A topographic map is a kind of map which uses contour lines or other ways to show elevation and topography. Topo maps are usually very detailed, with a large scale, though some are not. These maps are prepared based on detailed surveying of the areas concerned.

Topographical maps may be used for many purposes. They show relief features, rivers, land use, vegetation, settlements, roads, railway lines and administrative units and their boundaries. These maps are revised periodically to update them. Town guide maps are based on them.

History

Topographic maps are based on topographical surveys. Performed at large scales, these surveys are called topographical in the old sense of topography, showing a variety of elevations and landforms. This is in contrast to older cadastral surveys, which primarily show property and governmental boundaries. The first multi-sheet topographic map series of an entire country, the Carte géométrique de la France, was completed in 1789. The Great Trigonometric Survey of India, started by the East India Company in 1802, then taken over by the British Raj after 1857 was notable as a successful effort on a larger scale and for accurately determining heights of Himalayan peaks from viewpoints over one hundred miles distant.

Soviet topographic map codes
Global indexing system first developed for International Map of the World

Topographic surveys were prepared by the military to assist in planning for battle and for defensive emplacements (thus the name and history of the United Kingdom's Ordnance Survey). As such, elevation information was of vital importance.

As they evolved, topographic map series became a national resource in modern nations in planning infrastructure and resource exploitation. In the United States, the national map-making function which had been shared by both the Army Corps of Engineers and the Department of the Interior migrated to the newly created United States Geological Survey in 1879, where it has remained since.

1913 saw the beginning of the International Map of the World initiative, which set out to map all of Earth's significant land areas at a scale of 1:1 million, on about one thousand sheets, each covering four degrees latitude by six or more degrees longitude. Excluding borders, each sheet was 44 cm high and (depending on latitude) up to 66 cm wide. Although the project eventually foundered, it left an indexing system that remains in use.

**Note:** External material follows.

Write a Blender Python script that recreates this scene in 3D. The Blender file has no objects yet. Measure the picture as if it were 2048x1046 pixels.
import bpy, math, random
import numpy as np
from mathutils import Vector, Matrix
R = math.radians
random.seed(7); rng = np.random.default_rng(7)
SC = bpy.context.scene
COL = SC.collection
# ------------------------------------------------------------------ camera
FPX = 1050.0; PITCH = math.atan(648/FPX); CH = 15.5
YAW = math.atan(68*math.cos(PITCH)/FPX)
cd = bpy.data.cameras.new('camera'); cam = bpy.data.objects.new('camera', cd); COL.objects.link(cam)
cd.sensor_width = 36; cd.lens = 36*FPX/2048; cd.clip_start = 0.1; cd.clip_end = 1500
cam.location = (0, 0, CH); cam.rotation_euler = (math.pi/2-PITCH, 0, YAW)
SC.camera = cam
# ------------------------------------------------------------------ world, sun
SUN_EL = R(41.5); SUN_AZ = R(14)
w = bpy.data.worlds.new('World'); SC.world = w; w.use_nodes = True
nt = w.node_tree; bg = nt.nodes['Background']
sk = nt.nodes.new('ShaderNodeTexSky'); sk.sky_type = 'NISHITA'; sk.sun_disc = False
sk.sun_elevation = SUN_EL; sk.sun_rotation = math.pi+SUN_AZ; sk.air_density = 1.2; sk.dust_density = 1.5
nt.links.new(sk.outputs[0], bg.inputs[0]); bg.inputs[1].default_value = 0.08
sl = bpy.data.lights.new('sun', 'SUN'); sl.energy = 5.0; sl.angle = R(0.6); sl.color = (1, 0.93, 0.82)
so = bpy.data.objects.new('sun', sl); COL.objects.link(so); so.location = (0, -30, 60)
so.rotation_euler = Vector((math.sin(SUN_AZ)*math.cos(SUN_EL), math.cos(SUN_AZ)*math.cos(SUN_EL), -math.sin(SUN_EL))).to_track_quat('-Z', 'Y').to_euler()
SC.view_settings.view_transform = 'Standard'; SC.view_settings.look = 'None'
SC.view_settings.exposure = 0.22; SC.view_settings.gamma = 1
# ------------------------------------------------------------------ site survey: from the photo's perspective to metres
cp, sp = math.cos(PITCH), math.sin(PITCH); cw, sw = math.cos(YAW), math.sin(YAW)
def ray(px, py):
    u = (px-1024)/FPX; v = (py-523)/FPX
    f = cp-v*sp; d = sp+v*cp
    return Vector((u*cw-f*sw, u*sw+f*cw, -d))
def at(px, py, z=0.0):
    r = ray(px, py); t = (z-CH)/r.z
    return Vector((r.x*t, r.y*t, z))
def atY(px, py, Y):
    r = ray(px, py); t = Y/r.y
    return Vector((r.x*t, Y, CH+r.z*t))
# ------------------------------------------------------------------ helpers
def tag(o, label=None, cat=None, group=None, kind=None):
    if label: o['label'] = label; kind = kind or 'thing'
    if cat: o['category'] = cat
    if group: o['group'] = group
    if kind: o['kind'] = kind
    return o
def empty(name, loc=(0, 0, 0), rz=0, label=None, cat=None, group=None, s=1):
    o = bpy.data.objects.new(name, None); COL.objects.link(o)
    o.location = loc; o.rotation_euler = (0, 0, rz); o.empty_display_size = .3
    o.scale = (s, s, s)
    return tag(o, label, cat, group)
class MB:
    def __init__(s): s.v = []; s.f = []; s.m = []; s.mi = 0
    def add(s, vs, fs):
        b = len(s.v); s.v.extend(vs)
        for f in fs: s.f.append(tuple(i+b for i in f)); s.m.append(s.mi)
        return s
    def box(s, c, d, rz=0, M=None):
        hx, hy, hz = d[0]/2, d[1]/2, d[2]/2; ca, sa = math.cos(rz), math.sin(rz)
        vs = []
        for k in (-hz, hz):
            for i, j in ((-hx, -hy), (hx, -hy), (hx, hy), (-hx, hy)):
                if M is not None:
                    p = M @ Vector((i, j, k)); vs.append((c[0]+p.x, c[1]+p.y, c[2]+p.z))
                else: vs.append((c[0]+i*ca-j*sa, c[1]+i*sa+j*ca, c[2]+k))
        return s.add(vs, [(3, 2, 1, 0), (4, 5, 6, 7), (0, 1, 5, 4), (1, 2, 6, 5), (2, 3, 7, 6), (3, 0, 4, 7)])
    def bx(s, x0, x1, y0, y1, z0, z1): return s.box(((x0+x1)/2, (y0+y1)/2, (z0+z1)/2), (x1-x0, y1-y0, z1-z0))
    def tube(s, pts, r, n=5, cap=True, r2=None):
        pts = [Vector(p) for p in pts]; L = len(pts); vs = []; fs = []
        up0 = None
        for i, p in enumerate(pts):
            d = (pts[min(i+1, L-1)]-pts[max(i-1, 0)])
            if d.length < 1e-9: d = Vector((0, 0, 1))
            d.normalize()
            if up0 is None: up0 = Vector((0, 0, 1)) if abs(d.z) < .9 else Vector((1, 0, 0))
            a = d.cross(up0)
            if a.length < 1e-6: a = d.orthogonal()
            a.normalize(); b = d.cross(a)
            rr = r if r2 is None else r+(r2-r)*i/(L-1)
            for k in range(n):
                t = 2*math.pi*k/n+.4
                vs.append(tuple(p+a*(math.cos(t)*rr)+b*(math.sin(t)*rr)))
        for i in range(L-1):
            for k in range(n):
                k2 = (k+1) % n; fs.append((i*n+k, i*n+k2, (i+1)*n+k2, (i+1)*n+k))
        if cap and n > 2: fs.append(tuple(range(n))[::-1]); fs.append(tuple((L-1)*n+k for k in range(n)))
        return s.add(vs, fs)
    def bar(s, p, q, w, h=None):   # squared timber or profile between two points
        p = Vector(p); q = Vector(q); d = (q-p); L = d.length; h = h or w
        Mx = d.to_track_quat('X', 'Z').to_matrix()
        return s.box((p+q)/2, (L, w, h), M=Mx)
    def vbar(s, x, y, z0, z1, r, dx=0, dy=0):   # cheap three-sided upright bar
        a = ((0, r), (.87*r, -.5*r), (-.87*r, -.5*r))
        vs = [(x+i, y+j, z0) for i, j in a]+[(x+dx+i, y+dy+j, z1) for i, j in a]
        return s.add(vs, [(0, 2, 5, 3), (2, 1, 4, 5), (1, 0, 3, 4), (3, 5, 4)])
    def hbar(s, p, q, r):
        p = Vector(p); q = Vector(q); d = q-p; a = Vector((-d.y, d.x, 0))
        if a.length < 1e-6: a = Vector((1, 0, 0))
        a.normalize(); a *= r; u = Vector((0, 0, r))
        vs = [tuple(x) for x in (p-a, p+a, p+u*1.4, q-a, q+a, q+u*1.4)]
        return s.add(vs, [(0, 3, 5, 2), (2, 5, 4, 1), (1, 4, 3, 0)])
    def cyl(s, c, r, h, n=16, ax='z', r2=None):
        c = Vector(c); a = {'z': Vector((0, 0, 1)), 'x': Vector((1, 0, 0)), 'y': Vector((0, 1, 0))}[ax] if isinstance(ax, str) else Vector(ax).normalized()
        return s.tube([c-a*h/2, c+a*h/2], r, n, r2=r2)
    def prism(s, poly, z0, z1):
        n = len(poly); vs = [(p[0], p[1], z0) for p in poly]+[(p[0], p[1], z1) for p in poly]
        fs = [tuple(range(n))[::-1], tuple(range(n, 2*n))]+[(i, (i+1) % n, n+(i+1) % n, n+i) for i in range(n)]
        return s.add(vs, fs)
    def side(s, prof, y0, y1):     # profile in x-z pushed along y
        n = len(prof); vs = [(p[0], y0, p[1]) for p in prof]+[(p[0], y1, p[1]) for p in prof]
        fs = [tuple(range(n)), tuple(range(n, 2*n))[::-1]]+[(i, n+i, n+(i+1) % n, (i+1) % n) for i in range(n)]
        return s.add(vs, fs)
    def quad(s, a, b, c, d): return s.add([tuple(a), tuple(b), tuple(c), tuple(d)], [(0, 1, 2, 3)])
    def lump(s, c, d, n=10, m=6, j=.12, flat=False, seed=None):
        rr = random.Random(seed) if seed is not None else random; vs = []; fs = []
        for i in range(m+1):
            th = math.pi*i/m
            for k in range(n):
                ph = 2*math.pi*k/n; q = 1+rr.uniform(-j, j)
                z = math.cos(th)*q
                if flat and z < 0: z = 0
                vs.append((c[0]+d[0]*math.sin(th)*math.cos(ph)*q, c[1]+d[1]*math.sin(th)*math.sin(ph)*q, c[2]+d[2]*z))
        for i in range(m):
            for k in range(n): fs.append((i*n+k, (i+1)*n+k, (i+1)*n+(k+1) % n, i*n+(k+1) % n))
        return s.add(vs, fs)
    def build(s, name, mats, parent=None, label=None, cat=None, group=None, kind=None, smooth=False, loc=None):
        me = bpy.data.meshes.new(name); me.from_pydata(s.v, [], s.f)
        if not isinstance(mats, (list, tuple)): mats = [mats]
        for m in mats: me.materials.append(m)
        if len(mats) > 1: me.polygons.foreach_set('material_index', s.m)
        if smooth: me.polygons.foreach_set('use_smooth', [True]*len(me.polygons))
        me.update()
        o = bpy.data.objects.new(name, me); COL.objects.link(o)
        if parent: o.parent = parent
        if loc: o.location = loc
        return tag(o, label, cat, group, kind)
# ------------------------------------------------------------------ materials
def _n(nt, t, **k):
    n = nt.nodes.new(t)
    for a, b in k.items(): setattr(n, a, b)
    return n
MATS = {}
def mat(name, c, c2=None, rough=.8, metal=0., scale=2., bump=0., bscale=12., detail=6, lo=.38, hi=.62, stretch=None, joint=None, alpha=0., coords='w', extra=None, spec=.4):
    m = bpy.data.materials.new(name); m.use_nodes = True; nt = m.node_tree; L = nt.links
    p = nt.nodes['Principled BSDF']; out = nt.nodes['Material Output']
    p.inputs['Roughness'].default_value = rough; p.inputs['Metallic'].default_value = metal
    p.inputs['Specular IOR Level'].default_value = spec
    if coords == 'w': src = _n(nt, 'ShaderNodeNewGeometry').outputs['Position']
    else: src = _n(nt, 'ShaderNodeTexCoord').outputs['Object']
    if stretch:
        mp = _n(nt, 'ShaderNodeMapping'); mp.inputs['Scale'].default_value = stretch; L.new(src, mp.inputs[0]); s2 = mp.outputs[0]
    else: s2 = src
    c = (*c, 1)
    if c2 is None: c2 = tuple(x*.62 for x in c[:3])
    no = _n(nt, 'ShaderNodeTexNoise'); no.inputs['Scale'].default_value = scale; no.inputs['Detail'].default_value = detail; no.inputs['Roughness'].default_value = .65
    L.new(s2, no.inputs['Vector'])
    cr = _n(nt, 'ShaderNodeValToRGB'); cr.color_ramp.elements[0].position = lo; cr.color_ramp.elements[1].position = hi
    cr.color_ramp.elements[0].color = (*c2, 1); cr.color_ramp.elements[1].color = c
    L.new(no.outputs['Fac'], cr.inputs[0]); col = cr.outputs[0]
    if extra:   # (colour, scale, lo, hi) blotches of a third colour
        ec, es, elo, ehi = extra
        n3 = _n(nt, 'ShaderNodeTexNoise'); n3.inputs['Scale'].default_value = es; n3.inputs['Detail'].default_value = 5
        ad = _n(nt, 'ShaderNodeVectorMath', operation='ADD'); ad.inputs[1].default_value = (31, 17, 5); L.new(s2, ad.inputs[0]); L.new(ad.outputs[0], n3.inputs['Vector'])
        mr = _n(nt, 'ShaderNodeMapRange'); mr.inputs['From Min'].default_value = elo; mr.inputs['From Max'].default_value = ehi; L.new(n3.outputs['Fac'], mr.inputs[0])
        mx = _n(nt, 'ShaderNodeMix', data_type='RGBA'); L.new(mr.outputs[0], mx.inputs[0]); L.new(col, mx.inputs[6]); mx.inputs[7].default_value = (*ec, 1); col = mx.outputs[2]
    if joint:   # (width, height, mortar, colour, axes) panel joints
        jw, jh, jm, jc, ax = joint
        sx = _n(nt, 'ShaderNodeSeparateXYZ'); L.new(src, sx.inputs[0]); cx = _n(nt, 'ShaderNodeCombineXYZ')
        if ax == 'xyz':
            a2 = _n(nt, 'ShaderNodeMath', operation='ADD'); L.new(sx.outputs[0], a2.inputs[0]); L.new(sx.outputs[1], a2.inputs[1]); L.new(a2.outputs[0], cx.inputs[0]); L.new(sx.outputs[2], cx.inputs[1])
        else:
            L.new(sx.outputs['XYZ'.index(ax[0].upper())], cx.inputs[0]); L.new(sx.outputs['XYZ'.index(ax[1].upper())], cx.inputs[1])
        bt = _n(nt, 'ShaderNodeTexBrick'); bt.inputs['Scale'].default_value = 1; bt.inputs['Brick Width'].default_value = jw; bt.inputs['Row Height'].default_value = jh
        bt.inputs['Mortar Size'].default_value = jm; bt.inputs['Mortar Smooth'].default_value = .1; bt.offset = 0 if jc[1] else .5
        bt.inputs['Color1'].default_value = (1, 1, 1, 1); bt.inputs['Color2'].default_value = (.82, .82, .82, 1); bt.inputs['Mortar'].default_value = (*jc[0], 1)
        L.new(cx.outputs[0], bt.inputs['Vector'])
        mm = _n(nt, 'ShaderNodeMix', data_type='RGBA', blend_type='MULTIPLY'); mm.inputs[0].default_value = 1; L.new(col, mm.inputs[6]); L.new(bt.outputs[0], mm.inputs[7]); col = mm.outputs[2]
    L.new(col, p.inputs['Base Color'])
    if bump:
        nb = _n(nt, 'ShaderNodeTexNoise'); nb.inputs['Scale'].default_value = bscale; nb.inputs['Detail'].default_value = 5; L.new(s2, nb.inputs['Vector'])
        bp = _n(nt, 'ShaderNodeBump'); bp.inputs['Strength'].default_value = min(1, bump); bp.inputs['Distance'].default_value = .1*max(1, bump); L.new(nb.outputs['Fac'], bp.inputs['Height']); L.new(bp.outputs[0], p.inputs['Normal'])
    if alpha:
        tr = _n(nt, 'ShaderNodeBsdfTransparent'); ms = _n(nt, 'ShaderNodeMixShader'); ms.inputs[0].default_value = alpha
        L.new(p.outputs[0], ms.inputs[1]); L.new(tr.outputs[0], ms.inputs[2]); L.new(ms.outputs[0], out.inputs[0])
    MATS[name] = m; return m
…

By the 1980s, centralized printing of standardized topographic maps began to be superseded by databases of coordinates that could be used on computers by moderately skilled end users to view or print maps with arbitrary contents, coverage and scale. For example, the federal government of the United States' TIGER initiative compiled interlinked databases of federal, state and local political borders and census enumeration areas, and of roadways, railroads, and water features with support for locating street addresses within street segments. TIGER was developed in the 1980s and used in the 1990 and subsequent decennial censuses. Digital elevation models (DEM) were also compiled, initially from topographic maps and stereographic interpretation of aerial photographs and then from satellite photography and radar data. Since all these were government projects funded with taxes and not classified for national security reasons, the datasets were in the public domain and freely usable without fees or licensing.

TIGER and DEM datasets greatly facilitated geographic information systems and made the Global Positioning System much more useful by providing context around locations given by the technology as coordinates. Initial applications were mostly professionalized forms such as innovative surveying instruments and agency-level GIS systems tended by experts. By the mid-1990s, increasingly user-friendly resources such as online mapping in two and three dimensions, integration of GPS with mobile phones and automotive navigation systems appeared. As of 2011, the future of standardized, centrally printed topographical maps is left somewhat in doubt.